Aliás, segundo conta o defensor do grupo e, diga-se, das causas sociais, o Coração é o refúgio dos jovens de Laulane que pretendem abraçar o teatro. Mas, à mercê da sua própria sorte, o agrupamento ainda necessita de patrocínios e de espaço para realizar os seus ensaios, e, igualmente, mostrar as suas obras a sociedade, onde a prática de assistir a actividades artístico-culturais vai minguando a cada dia que passa.
Mergulhado num mar de incertezas, os membros do grupo apoiam-se no seguinte adágio popular: “a esperança é a última que morre. Por tanto, tarde ou cedo, um dia, vamos conseguir alcançar os nossos objetivos”. Na verdade, tal como qualquer artista, o desejo do Coração é de ter um patrocinador para que o seu trabalho seja mais credível.
Outro desafio do agrupamento é imortalizar o desiderato de ver a sociedade livre dos problemas relacionados com a violência doméstica, o consumo de estupefacientes por parte de adolescentes e jovens, a discriminação das etnias, entre muitos outros problemas que ainda prevalecem.
A partilha do palco
Para a concretização do sonho do Coração, além de exibições teatrais, outros artistas convidados contribuíram no espectáculo, através da dança e do canto. Trata-se, porém, de Esquema Dance, Tima Torra, Pitas Nervosas, Dreams Boyz e os grupos de teatro Gumula e Penumbra.
Diante das adversidades existentes no nosso país, cada participante ilustrou, através da sua modalidade artística, o que mais lhe incomoda. Por exemplo, os membros de Gumula animaram os presentes com “Os Drogados”. Diríamos que não foi obra do acaso que, justamente naquele povoado onde os “desregramentos” lideram, os actores mostraram esta realidade experimentada por jovens e adolescentes. Mas, se não foi propositado, valeu apena a coincidência.
A peça – uma réplica exacta do que se vive nas famílias moçambicanas – versa sobre a vida, diga-se de passagem, da classe mais ingénua (adolescentes e jovens) que, face às dificuldades sociais, optam pelos vícios para “afogarem as mágoas”. Com o trabalho, Gumula não só conquistou o coração do público de Laulane, que há muito esperava por momentos similares, como também desencorajou o consumo de narcóticos.
Outro momento de êxtase foi proporcionado por Pitas Nervosas, Tima Torra e Dreams Boyz. Para além das animações feitas por estes artistas, e por sinal todos amadores, os miúdos de Esquema Dance reavivaram um estilo de dança pouco vista nas comunidades. Chama-se house e a sua particularidade nota-se a partir da complexidade e da rapidez na movimentação das pernas e do tronco.
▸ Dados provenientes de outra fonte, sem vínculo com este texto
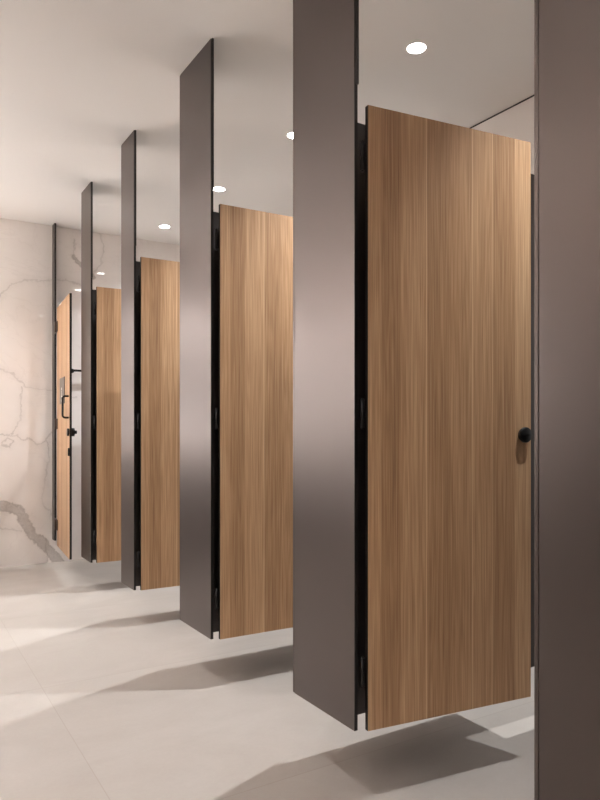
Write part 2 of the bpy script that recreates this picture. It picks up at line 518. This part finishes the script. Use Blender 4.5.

Todavia, apesar da chuva que ao poucos, até se agravar, molhava a plateia, o Coração não se deixou intimidar. Aliás, o agrupamento está há dois anos a ensaiar e a encenar em espaços alternativos. Desde a sua fundação, o grupo passou por várias situações difíceis e, em alguns momentos, os seus constituintes pensaram em abandonar os palcos.
Na verdade, as dificuldades mais intensas foram sentidas no princípio da fundação do agrupamento, quando os pais e encarregados de educação dos integrantes não apoiavam os seus educandos. E, as razões são simples: Nenhum progenitor gostaria que o seu filho morresse pobre. E a arte não é promissora.